BIOGRAPHICAL AND CRITICAL SOURCES: Edwards’s “Anecdotes”; Dayes’ “Professional Sketches”; Redgrave’s “Century” and “Dictionary”; B.F.A. Club’s Catalogue, 1875; Roget’s “History”; Binyon’s “Life and Works,” 1900; Walpole Society’s Vols. II. and V.
REPRODUCTIONS: Binyon’s “Life”; Monkhouse’s, Finberg’s, Hughes’s, Lytton’s, and Rich’s works already cited; THE STUDIO (Centenary of Thomas Girtin Number), Nov. 1902; THE STUDIO, May 1916; Walpole Society’s Vols. II. and V.]
Compared with John Cozens’s work Girtin’s appears often self-conscious and artificial. His drawings were admired by his contemporaries chiefly on account of their style; references to the “sword-play” of his pencil, the boldness and swiftness of his washes, constantly recur in their eulogies of his work. Girtin was nearly always a stylist, and often a mannerist. But his style, at its best, is so thoroughly in keeping with the spirit of his work that it is difficult to separate the two. His love of the sweeping lines of the open moorland and his passion for height and space appeal irresistibly to our imagination, while the broad simplicity of his vision, his restrained and truthful colour, and his frank, bold, decisive handling seem the only adequate means by which his inspiration could find clear and authoritative expression.
We must remember, too, that Girtin died at the age of twenty-seven. The knowledge of his early and untimely death intensifies our admiration for all he did; while the few supreme masterpieces of poetical landscape he has left us, like the _Plinlimmon_, show clearly what our national art lost by the tragedy of his early death.

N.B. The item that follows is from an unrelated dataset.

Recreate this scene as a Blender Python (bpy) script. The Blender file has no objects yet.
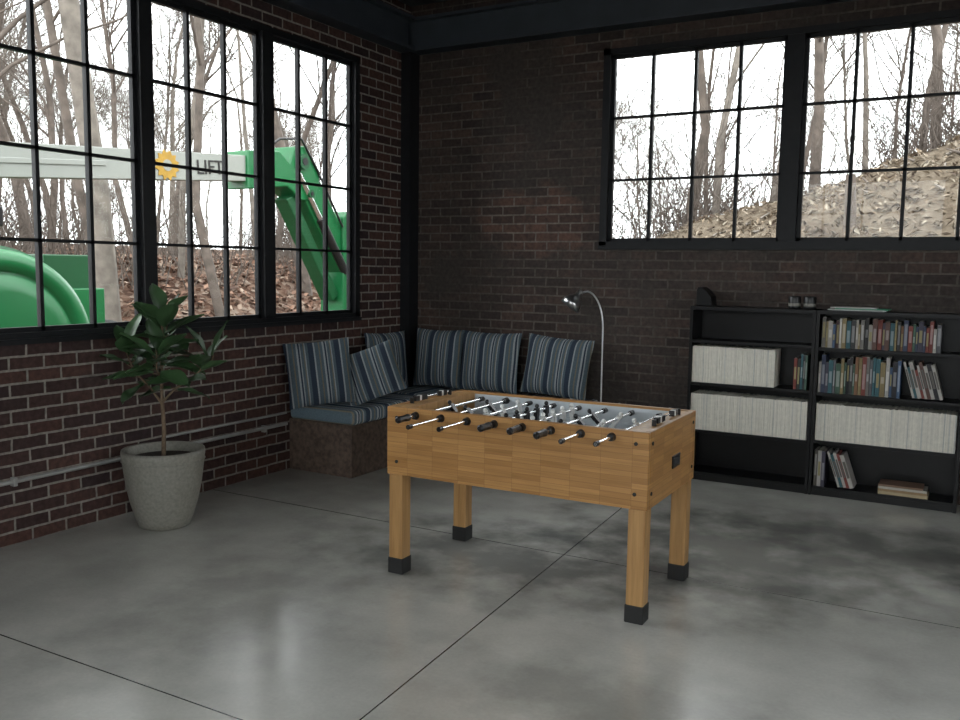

Girtin seems to have mastered his art as Robert Louis Stevenson mastered his, by “playing the sedulous ape” to the men he admired. There are now in the British Museum copies he made after Antonio Canal, Piranesi, Hearne, Marlow, and Morland. Of these masters Canal seems to have impressed and taught him most. The spaciousness and breadth of effect of all his topographical work are clearly the outcome of his admiration for Canal’s drawings and paintings. The calligraphic quality of his line work, what has been called the “sword-play” of his pencil, is also due to the same influence.
His earlier drawings, made about 1792 and 1793, were, however, modelled on the style of his master, Edward Dayes. The drawings he made after James Moore’s sketches--of which several have been recently acquired by the Ashmolean Museum--might easily be mistaken for Dayes’ work. They only differ in being more accomplished and workmanlike than those which his master made for the same patron, and in their deliberate avoidance of the dark “repoussoir” of which Dayes was so fond in his foregrounds--an avoidance which gives Girtin’s drawings a greater unity and a more decorative effect than those of Dayes.
By about 1795 Girtin’s real style began to assert itself, in drawings like those of Lichfield and Peterborough Cathedrals. From this time we find him pouring forth an abundance of superb topographical subjects instinct with style and ennobled with poetry and imagination--drawings like _Rievaulx Abbey_ (1798), in the V. and A. Museum, _Carnarvon Castle_, and _The Old Ouse Bridge, York_, both in the possession of his great-grandson, Mr. Thomas Girtin. The noble studies for his Panorama of London (made probably in 1801), his _Lindisfarne_ (?1797) and _Bridgnorth_ (1802), are fortunately in the British Museum. The drawings he made on his return from Paris, during the last sad months of his fast-ebbing life--drawings like the _Porte St. Denis_--are amongst the most superb of his splendid productions.
I will close these brief and inadequate remarks by copying out two advertisements connected with Girtin’s “Panorama” which I believe have not been printed or referred to by any one of the writers on his life and work. The first appeared in “The Times” on August 27, 1802. It runs as follows: “_Eidometropolis_, or Great Panoramic Picture of London, Westminster, and Environs, now exhibiting at the Great Room, Spring Gardens, Admission 1_s._ T. Girtin returns his most grateful thanks to a generous Public for the encouragement given to his Exhibition, and as it has been conceived to be merely a Picture framed, he further begs leave to request of the Public to notice that it is Panoramic, and from its magnitude, which contains 1944 square feet, gives every object the appearance of being the size of nature. The situation is so chosen as to shew to the greatest advantage the Thames, Somerset House, the Temple Gardens, all the Churches, Bridges, principal Buildings, &c., with the surrounding country to the remotest distance, interspersed with a variety of objects characteristic of the great Metropolis. His views of Paris, etched by himself, are in great forwardness, and to be seen with the Picture as above.”